My family lives miles away and half way across the country. My closest friend (geographically) lives an hour away, the rest of my friends and support system about 2 to 3 hours away. My relationship was over and that was the reason I was even here in the first place. The heaviness of it all set in and I began to panic. It was a few weeks in and I remember sitting on my living room floor and turning on some worship music, something that I years ago did often, but now felt foreign. For the first time in years, it was just me and Jesus again.
Every other time in my life that would have led me to a moment like that, it would have felt natural. Comfortable. But this time, it felt like I was sitting with a stranger.
Over the past few years, I’ve cried out to him. I’ve asked him for things when I needed him. I’ve occasionally prayed. But overall, my relationship with the Lord was replaced with another and I was planning to build my life on the one I chose. I was willing to sacrifice Him for her. As I sat there, as the heaviness and panic took over, I didn’t even know where to start. I didn’t know what to say. How could I approach Him after everything I walked away from 3 years prior? After everything He gave me? How could I just come back and sit there with Him? How could I sit in His presence knowing full well I had a heart full of sin and expect Him to be there for me when I so easily walked away from Him?
It didn’t take long for the walls of my heart to come down and for the tears to follow. My heart broke open in a way that I don’t think I’ve ever experienced. In the past, I’ve at least had my family in the general vicinity so I knew that even if things got hard, I could call them and they’d be there. Or I could call a friend, and they’d be there. This time, it was me and the Lord. As my heart broke and I poured out cries of repentance and grief and wrung my heart out before the Lord, I felt Him tell me just to rest.
It was okay. I was okay to just be. I laid down and embraced the complete silence. No TV. No music. No anything. I heard him beginning to speak to me… This place, as isolating as it may feel, is a place of safety. He hasn’t isolated me, He’s hidden me away for Himself. He gave me a place to heal and cry out to Him, and to break apart and rest. A place to build a new routine and a new life and a place to sit and be with only Him. A place to seek Him. A secret place to be still, to study, to worship, to pray, to find healing. To get to know Him again.

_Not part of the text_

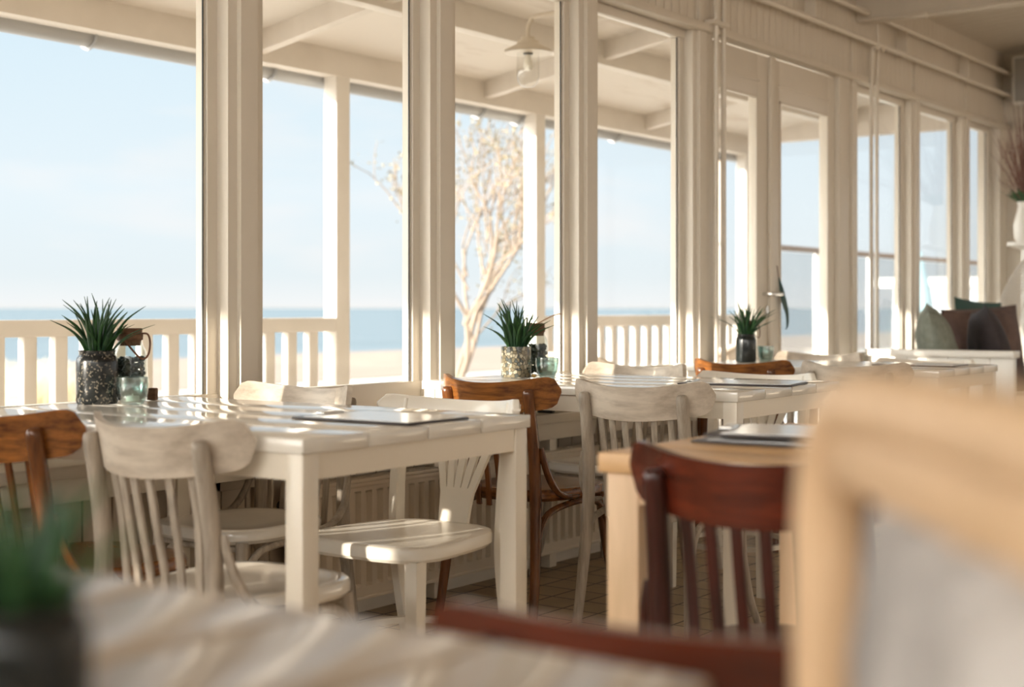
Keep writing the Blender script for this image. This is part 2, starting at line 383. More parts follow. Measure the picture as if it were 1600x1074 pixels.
# far end wall window (turns the corner)
m = MB(); m.span((XR + .02, 2.86, .72), (XR + .09, 3.02, 2.27), .005)
for ya, yb in ((2.80, 2.86), (1.90, 1.96), (.9, .96), (-.1, -.04)): m.span((XR + .02, ya, .72), (XR + .09, yb, 2.27), .005)
m.span((XR + .02, -.1, 2.2), (XR + .09, 2.9, 2.27), .005).span((XR + .02, -.1, .72), (XR + .09, 2.9, .80), .005)
f = struct(m.obj('window_%d' % (k + 1), CREAM))
MB().span((XR + .05, -.06, .76), (XR + .056, 2.88, 2.22)).obj('pane', PANE, f)
# glazed double door
YD = 3.185
def door(n, xa, xb, ga, gb, lock):
    m = MB(); z1 = 2.262
    m.span((xa, YD, .02), (ga, YD + .05, z1), .004).span((gb, YD, .02), (xb, YD + .05, z1), .004)
    m.span((ga - .005, YD, 2.055), (gb + .005, YD + .05, z1), .002).span((ga - .005, YD, .02), (gb + .005, YD + .05, .28), .002)
    m.span((ga - .02, YD - .006, 2.125), (gb + .02, YD + .002, 2.14), .003)
    for xx in (ga, gb - .012): m.span((xx, YD - .004, .28), (xx + .012, YD + .01, 2.055), .002)
    m.span((ga, YD - .004, 2.043), (gb, YD + .01, 2.055), .002)
    f = struct(m.obj('door_%d' % n, CREAM))
    MB().span((ga - .004, YD + .02, .27), (gb + .004, YD + .026, 2.06)).obj('pane', PANE, f)
    if lock:
        h = MB(); h.tube([(6.475, YD - .001, 1.07), (6.475, YD - .05, 1.07)], .009, 10, 1).tube([(6.475, YD - .05, 1.07), (6.50, YD - .055, 1.07), (6.585, YD - .05, 1.07)], .010, 10, 4)
        h.obj('door_handle', STEEL, f)
        MB().tube([(6.51, YD, .99), (6.51, YD - .012, .99)], .022, 18, 1).obj('keyhole_plate', STEEL, f)
    return f
door(1, 5.90, 6.545, 5.98, 6.41, True)
door(2, 6.565, 7.36, 6.665, 7.265, False)
struct(MB().span((6.525, YD - .02, .02), (6.585, YD, 2.262), .004).obj('trim_15', CREAM))           # astragal where the leaves meet
struct(MB().span((5.83, YP + .01, 0), (5.90, 3.28, 2.30), .004).span((7.36, YP + .01, 0), (7.51, 3.28, 2.30), .004).obj('trim_16', CREAM))   # door jambs
struct(MB().span((5.9, 3.17, 0), (7.36, 3.3, .02)).obj('trim_17', CREAM))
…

It’s been a couple months since then, and I’m learning the sweetness of being hidden away with Him. Isolate, by actual definition, means to cause to be or remain apart from others. However, it also means to examine something, to deal with it separately. I don’t believe God intends for any of us to be alone. I believe He gives us community for a reason, especially as someone who’s trying to get sober and stay sober. But spiritually speaking, I think there is such beauty in being separated, set apart and hidden away and I realized that I have been so terrified to be alone with Him.
I asked Him over and over and over again to take my addiction. To take my mental health struggles. To take my suffering and the other demons I wrestle with. I never understood why they remained. But in being alone with Him, through giving him my entire “yes”, by listening to Him and spending time in His presence, I realize it was all of those awful “unhealed” things that led me to repentance. They led me to a place of desperation that I don’t know if I would otherwise have. That maybe He wasn’t punishing me with those things, but maybe He was going to use them to bring me closer to Him. Maybe… He’s safe.

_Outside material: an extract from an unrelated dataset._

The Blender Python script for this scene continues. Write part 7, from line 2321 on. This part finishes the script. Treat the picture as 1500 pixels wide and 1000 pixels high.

In being hidden away with Him, He has been able to deal with me separately. He had to get me alone. He had to get me to Himself. To finally stop running, to finally stop all the destructive behaviors that I’ve lived in for years, to finally start to see my worth as a child of God. In studying the Word, I see time after time, where God does this. He draws someone away, even Jesus, and He draws them away from their surroundings, away from what’s comfortable, away from what they know, and He draws them unto Himself.

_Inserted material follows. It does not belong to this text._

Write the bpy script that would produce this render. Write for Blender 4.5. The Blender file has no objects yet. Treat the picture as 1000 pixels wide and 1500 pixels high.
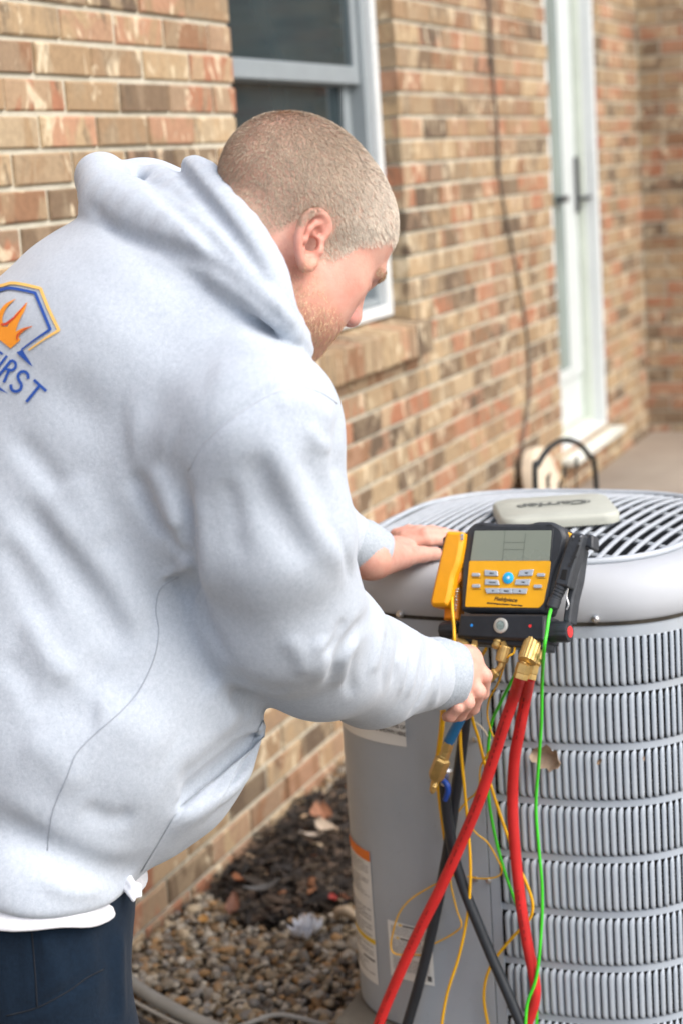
import bpy, bmesh, math, random
import numpy as np
from mathutils import Vector, Matrix

random.seed(7)
RNG = np.random.default_rng(7)
scene = bpy.context.scene
COL = scene.collection

# ------------------------------------------------------------------ camera
CAM_POS = np.array([0.0, -1.7604, 1.5698])
FPX = 2500.0                                   # focal length in pixels of a 1000 x 1500 picture
AZ, PITCH, ROLL = math.radians(22.99), math.radians(11.3), math.radians(3.9)
_f = np.array([math.cos(AZ)*math.cos(PITCH), math.sin(AZ)*math.cos(PITCH), -math.sin(PITCH)])
_r = np.cross(_f, [0, 0, 1.0]); _r /= np.linalg.norm(_r); _u = np.cross(_r, _f)
CF = _f
CR = math.cos(ROLL)*_r - math.sin(ROLL)*_u
CU = math.sin(ROLL)*_r + math.cos(ROLL)*_u
cam_data = bpy.data.cameras.new('camera')
cam = bpy.data.objects.new('camera', cam_data); COL.objects.link(cam)
cam_data.sensor_fit = 'VERTICAL'; cam_data.sensor_height = 36.0; cam_data.sensor_width = 24.0
cam_data.lens = 36.0*FPX/1500.0
cam_data.clip_start = 0.05; cam_data.clip_end = 500
M = Matrix.Identity(4)
for i in range(3):
    M[i][0] = CR[i]; M[i][1] = CU[i]; M[i][2] = -CF[i]; M[i][3] = CAM_POS[i]
cam.matrix_world = M
cam_data.dof.use_dof = True
cam_data.dof.focus_distance = 2.18
cam_data.dof.aperture_fstop = 4.1
scene.camera = cam

# ------------------------------------------------------------------ sky, sun, exposure
world = bpy.data.worlds.new('World'); scene.world = world; world.use_nodes = True
wn = world.node_tree.nodes; wl = world.node_tree.links
bg = wn['Background']
sky = wn.new('ShaderNodeTexSky'); sky.sky_type = 'NISHITA'; sky.sun_disc = False
SUN_EL = math.radians(47); SUN_DIR_AZ = math.atan2(-0.85, -0.20)     # direction towards the sun
sky.sun_elevation = SUN_EL
sky.sun_rotation = math.pi/2 - SUN_DIR_AZ
sky.dust_density = 4.0; sky.air_density = 1.0; sky.ozone_density = 1.0
hsv = wn.new('ShaderNodeHueSaturation'); hsv.inputs['Saturation'].default_value = 0.82   # thin bright overcast
wl.new(sky.outputs[0], hsv.inputs['Color']); wl.new(hsv.outputs[0], bg.inputs['Color'])
bg.inputs['Strength'].default_value = 0.15
sun_data = bpy.data.lights.new('sun', 'SUN'); sun_data.energy = 1.1; sun_data.angle = math.radians(55)
sun_data.color = (1.0, 0.982, 0.96)
sun = bpy.data.objects.new('sun', sun_data); COL.objects.link(sun)
sd = Vector((math.cos(SUN_DIR_AZ)*math.cos(SUN_EL), math.sin(SUN_DIR_AZ)*math.cos(SUN_EL), math.sin(SUN_EL)))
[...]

He’s shown me that perfection is not what He’s after. A desperate heart that loves only Him and wants to be made more like him every day is what He’s after. It’s not not relapsing. It’s not, not having any mental health episodes. It’s not, not making the same stupid mistakes that I used to make in my twenties. (There is repentance when I have fallen into those things…) He’s teaching me to really walk this life with Him. Not just day by day. Moment by moment. With a breath by breath dependency.
This time in my life, this place… It feels holy. Sacred.
It’s been a long, exhausting road to get me right here. (One which I don’t believe He ever intended for me to walk, but in His kindness, He corrected my course.) To a place where my feet are planted and I rest in His presence trusting Him with my life. These nights are often soaked with tears and the cries continue for now. But there is a steadiness in the brokenness that I didn’t have before. Faith. Faith that even if these battles never cease, I know He’s in them with me. Faith that these moments are but a breath compared to what eternity will be with Him.
I guess I say all this to say that I am so grateful that God has saved my life over and over again. That He’s brought me to a place of safety, redeemed me and is actively restoring my life in the quietness of my home. I’m so grateful to be hidden away with Him and that He’s healing me and mending what’s broken. My prayer is that in all of this, that I would know Him. That I would be desperate for Him in greater measure every day. That these past 10 years of struggle, addiction and brokenness would shout how kind and merciful He is. That the things that have held me captive would be silenced as I get back up and take up the authority that I have in Jesus.
I didn’t think I would ever say this, but I am starting to love this season of my life. I thought the whole point of all of this was learning to be alone and to be okay with that, and I couldn’t be more grateful to be so wrong. It’s learning to find Him and realize that I’m never alone. Sometimes He just has to slow us down and draw us away, unto Himself, to get ahold of us. Amidst all of the struggle and the heartache, I have Him and nothing compares to that.
“In winter, are the trees bare? Yes. In winter, are the trees barren? No. Life still is.”